The record fully enables us to ascertain and declare the justice of the case, and hence it is our right and our duty to render such a judgment as will secure to each party his just rights. This is a general power resident in all high appellate tribunals, and it has been often exercised in cases, such ,as this, where the facts are not in dispute, and all the ma*40terial matters appear upon the face of the record. Parker v. Hubble, 75 Ind. 580; Buchanan v. Milligan, 108 Ind. 433; Western Union Tel. Co. v. Brown, 108 Ind. 538 (544); Bartholomew v. Pierson, 112 Ind. 430; Brown v. Jones, 113 Ind. 46, and cases cited p. 50; Sinker, Davis & Co. v. Green, 113 Ind. 264; Murdock v. Cox, 118 Ind. 266; Security Co. v. Arbuckle, 119 Ind. 69; Louisville, etc., R. R. Co. v. Etzler, 119 Ind. 39 (44); Roberts v. Lindley, 121 Ind. 56, and cases cited p. 59; Lapham v. Dreisvogt, 36 Mo. App. 275; Duck v. Peeler, 74 Texas, 268; Clark v. Sonnenschein, L. R. 25 Q. B. Div. 226; Luthe v. Luthe, 12 Colo. 421; Athens, etc., Works v. Bain, 77 Ga. 72; McKenzie v. Peck, 74 Wis. 208.

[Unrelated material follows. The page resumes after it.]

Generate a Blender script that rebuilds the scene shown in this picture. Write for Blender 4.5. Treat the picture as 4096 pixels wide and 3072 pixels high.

Filed Sept. 23, 1891; petition for a rehearing overruled Dec. 8,1891.

The power, as the authorities declare, is one that should be freely exercised where its exercise will put an end to litigation, and yield justice. To accomplish this it is always proper to so mold the form of the mandate as that the trial court may carry into effect, by the appropriate record entries, the judgment of the appellate tribunal.

The mandate of this court is that the judgment of the trial court be in part affirmed and in part reversed; that the costs of the case in the court below up to the entry of the special finding be taxed against the appellant; that subsequent costs in that court be taxed in equal proportion against the respective parties; that the costs in this court be divided and taxed in like manner; and that the case be remanded, with instructions to enter a decree in accordance with this opinion, by eliminating so much of the decree as adjudges a sale of the land, prolongs the lien, and limits the right of the appellant to the surplus, and by entering the proper judgment, for costs against the respective parties as herein indicated.